Die Vollendung der periodischen Flächenfüllung mit natürlichen Mustern wird vom niederländischen Künstler Mauritius Cornelius Escher in der Nachkriegszeit verwirklicht. Nach einen Besuch in der Alhambra, fasziniert von der regelmäßigen Flächenfüllung entwickelt MC Escher über 130 flächenfüllende Muster die ihm zum beliebtesten Künstler im Kreise der Wissenschaftler machen.
Die Geschichte der regelmäßigen Flachenfüllung hat in den letzten Jahren noch ein Highlight hinter sich. Die 1960 von Wang erstellte die Vermutung daß es keine nicht-periodische regelmäßige Flächenfüllung gibt wird 1970 von Robert Berger widerlegt.
Die Lösung von Berger realisiert eine nicht-periodische Flächenfüllung mit 20.426 verschiedenen Mustern. 1971 entdeckt Sir Roger Penrose in Cambridge die Möglichkeit einer nicht-periodischen Flächenfüllung mit nur zwei symmetrischen Bausteinen. Auch Mauritius Cornelius Escher verwendete die Penrose’sche Flächenteilung für eine seiner letzten Flächenfüllungen.
Mauritius Cornelius Escher stirbt 1972 in Baarn Holland. Er hinterlässt wunderbare Intuitionen zur regelmäßigen Flächenfüllung und beschreibt somit die Form des Seins vom Parmenides.

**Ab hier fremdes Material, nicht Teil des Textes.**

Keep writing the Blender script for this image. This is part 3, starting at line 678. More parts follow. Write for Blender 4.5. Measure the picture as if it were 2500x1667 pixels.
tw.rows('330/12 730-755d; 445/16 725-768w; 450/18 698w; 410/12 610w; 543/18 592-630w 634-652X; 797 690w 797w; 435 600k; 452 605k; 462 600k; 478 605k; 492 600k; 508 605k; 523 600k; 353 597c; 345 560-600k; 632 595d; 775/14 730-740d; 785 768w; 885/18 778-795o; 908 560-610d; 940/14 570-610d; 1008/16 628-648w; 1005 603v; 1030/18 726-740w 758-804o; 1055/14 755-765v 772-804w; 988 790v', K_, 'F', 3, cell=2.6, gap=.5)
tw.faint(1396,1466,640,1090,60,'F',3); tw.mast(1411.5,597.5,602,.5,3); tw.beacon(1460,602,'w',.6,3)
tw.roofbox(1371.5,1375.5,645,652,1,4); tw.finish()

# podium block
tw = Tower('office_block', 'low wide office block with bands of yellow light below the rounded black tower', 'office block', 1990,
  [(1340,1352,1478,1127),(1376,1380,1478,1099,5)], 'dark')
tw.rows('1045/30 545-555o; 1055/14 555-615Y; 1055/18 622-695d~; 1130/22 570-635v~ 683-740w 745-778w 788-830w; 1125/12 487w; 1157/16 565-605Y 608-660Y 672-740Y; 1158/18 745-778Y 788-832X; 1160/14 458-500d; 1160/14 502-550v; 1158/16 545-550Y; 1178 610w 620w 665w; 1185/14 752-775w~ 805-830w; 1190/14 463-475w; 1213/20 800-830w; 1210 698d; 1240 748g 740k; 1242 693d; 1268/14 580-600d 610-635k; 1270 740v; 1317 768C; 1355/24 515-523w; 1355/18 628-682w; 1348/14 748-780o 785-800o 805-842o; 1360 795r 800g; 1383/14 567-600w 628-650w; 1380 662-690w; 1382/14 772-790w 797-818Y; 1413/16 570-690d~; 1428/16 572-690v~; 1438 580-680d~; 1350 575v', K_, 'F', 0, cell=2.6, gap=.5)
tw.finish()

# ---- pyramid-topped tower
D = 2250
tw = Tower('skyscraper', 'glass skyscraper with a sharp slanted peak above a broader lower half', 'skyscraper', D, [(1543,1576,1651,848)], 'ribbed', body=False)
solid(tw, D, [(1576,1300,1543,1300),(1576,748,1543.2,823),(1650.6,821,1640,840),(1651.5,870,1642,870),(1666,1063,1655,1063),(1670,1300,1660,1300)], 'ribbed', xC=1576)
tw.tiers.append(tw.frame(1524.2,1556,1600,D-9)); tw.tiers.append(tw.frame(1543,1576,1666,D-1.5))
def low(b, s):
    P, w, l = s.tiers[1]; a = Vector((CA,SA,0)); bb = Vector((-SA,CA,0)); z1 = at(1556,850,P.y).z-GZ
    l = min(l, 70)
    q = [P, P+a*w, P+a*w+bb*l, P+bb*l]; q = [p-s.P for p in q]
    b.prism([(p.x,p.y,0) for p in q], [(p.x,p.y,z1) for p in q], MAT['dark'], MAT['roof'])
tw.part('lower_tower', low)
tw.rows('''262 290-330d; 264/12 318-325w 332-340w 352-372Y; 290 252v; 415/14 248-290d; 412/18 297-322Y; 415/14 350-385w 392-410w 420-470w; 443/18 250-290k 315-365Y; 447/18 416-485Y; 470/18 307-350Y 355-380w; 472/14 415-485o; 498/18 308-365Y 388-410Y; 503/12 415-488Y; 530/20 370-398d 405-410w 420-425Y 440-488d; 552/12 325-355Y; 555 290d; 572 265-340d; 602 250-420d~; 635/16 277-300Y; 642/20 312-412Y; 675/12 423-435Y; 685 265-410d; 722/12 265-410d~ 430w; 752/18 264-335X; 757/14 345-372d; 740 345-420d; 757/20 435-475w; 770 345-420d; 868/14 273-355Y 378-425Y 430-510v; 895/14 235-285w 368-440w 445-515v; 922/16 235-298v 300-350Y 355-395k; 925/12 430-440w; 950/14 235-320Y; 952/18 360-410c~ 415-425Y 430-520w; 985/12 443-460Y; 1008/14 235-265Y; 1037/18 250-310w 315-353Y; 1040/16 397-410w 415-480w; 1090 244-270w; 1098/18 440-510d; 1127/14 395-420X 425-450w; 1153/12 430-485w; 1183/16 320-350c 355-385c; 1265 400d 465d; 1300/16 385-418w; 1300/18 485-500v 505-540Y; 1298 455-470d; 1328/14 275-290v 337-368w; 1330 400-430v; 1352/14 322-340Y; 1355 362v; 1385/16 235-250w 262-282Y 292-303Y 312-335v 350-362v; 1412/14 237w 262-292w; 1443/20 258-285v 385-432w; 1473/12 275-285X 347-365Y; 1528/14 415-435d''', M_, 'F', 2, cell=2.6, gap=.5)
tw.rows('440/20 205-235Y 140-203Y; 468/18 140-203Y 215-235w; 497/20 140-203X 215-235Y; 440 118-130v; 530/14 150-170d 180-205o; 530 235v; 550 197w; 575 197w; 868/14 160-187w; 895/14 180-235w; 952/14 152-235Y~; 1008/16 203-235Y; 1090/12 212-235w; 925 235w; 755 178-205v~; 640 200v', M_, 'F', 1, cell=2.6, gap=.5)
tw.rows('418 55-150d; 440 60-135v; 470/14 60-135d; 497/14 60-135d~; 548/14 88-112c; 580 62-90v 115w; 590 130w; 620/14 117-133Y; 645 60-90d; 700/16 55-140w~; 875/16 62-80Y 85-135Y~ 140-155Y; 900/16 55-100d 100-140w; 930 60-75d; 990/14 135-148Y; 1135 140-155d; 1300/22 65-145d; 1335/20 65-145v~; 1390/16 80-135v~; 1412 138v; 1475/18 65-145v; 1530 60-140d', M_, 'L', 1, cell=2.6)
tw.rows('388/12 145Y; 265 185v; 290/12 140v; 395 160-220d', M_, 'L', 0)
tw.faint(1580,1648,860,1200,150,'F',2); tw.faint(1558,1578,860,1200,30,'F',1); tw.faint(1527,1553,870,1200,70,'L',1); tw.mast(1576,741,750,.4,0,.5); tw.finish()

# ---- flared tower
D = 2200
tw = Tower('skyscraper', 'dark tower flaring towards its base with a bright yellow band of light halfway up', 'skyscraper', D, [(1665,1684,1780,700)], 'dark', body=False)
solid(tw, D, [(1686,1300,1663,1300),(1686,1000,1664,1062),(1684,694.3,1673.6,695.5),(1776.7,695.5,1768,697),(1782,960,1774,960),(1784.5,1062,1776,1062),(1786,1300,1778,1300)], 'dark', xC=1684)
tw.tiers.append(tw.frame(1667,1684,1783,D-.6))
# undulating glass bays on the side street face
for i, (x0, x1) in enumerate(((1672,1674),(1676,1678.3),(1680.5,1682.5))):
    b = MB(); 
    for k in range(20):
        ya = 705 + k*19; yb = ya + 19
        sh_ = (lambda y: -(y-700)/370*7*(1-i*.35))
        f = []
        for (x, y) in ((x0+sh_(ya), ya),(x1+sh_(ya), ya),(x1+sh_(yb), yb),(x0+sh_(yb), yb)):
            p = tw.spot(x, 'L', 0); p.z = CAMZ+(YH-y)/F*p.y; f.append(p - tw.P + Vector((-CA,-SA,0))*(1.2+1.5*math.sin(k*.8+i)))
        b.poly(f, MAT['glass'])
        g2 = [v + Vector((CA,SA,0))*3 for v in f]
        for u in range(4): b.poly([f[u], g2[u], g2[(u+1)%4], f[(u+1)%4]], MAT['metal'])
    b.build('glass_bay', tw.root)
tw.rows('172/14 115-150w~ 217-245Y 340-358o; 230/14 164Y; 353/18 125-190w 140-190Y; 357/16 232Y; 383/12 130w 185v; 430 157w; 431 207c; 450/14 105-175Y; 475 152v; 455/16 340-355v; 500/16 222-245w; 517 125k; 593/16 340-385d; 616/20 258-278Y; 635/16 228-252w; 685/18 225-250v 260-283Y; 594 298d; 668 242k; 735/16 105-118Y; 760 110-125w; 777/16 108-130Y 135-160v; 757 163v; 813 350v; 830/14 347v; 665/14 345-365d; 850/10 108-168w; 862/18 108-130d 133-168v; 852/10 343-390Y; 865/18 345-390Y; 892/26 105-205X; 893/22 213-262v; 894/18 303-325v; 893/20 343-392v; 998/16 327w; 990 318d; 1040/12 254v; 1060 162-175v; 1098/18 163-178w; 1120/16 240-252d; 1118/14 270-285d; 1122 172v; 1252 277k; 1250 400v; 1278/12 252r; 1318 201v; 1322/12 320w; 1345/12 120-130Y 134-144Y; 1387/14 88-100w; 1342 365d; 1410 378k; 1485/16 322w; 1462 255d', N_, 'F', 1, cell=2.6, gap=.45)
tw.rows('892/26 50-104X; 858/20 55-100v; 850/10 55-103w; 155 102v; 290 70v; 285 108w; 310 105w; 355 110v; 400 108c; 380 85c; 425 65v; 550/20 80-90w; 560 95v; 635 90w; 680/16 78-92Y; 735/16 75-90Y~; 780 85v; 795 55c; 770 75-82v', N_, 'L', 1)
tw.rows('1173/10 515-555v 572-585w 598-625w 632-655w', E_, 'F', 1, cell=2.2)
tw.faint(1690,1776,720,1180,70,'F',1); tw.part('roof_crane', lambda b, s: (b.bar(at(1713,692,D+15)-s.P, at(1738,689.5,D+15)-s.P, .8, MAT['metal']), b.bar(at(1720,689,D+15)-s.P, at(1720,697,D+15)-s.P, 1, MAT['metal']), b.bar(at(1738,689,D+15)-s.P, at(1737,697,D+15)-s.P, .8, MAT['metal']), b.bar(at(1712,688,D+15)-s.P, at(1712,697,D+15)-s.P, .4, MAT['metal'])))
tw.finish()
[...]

Inzwischen hat die Einstein’sche Relativitätstheorie mit der Definition des Raum-Zeit Kontinuums der Lehre des Parmenides neue Impulse gegeben.
Die Bewegung ist in einem vollem lückenlosen Raum-Zeit Kontinuum kein Widerspruch mehr, und die Atome des Raum-Zeit Kontinuums füllen ohne Leerräume unser All ohne dessen Dynamik einzuschränken.
Auch hat die algebraische Gruppen-Theorie gefruchtet. 1962 wurde sie von Murray Gell-Mann und Georg Zweig und später von Abdus Salam und Steven Weinberg auf die damals bekannten atomaren Elementarteilchen angewandt. Somit kam es zum so genannte Standard Modell und zur Vorhersage der Existenz der Elementarteilchen W+, W- und Z0 die, wie von der Theorie vorgesehen,1982 am CERN Collider in Genf von Carlo Rubbia und Simon van der Meer entdekt wurden.
Heute versucht man ein weiterentwickeltes Standard Modell, die supersymmetrische algebraische Gauge Theorie durch die Entdeckung eines speziellen Elementarteilchen den Higgs Boson, das “Teilchen Gottes”, zu bestätigen.
Diese Theorie beschreibt alle Zustande der Materie unter den Einfluss aller bekannte Kräfte
Das Raum-Zeit Kontinuum und dessen Quantische Schwankungen wird dort durch Teilchen beschrieben die ohne Lücken alle Zustände füllen.
Hatte Parmenides vielleicht doch recht?